Il riflesso condizionato contro i media dopo l’attentato a Fico è passato anche da una riforma delle leggi sulla stampa. Nelle settimane scorse, come ha raccontato tra gli altri il Post, si è parlato di provvedimenti che si avvicinano molto allo sdoganamento delle querele temerarie, come il “diritto di correzione“, che dovrebbe obbligare le testate a cambiare i contenuti che danneggiano “l’onore, la dignità o la buona reputazione” di chi lo chiede. O addirittura si prevede che le pubbliche amministrazioni possano chiedere una specie di risarcimento se vengono richieste informazioni ritenute “eccezionalmente lunghe e complicate“, un aspetto che riguarda in particolare i giornali locali e il loro rapporti con le amministrazioni comunali. Dall’altra parte i relatori degli emendamenti parlano di misure utili a “controllare” che il discorso pubblico non diventi troppo violento.

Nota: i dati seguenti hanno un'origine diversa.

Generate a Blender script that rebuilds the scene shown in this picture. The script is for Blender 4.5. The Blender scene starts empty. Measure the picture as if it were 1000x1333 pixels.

E poi, oltre alle eventuali riforme in atto, c’è quello che già succede. Per esempio di recente c’è stato il caso Michal Kovačič, giornalista poco più che quarantenne, conduttore del talk show Na telo, trasmesso da una tv privata, Markiza. Nell’aprile 2024 gli esponenti del governo hanno iniziato a boicottare il programma e Kovačič ha pronunciato un discorso a fine puntata: “La direzione di Markiza – ha detto più o meno – è complice dell’agenda del governo di censurare il contenuto politico nei media, rispecchiando l’approccio di Viktor Orbán in Ungheria“. Alla fine l’emittente ha deciso di chiudere il programma, mentre otre un centinaio di giornalisti di Markíza hanno scritto una lettera a sostegno di Kovačič, chiedendo il suo ritorno e garanzie di indipendenza giornalistica nelle trasmissioni di Markíza. Il ministro dell’Interno Kaliňák, premier facente funzioni da quando Fico è in convalescenza, ha commentato l’esclusione di Kovačič descrivendolo come “attivista politico” che si finge giornalista, “incapace di rispettare le regole dell’equilibrio“, che “cerca di trasformare il suo problema personale in un problema sociale di cui sarebbe responsabile il governo slovacco”. Dichiarazioni consuete, quasi familiari, quando la politica si occupa di giornalisti e testate.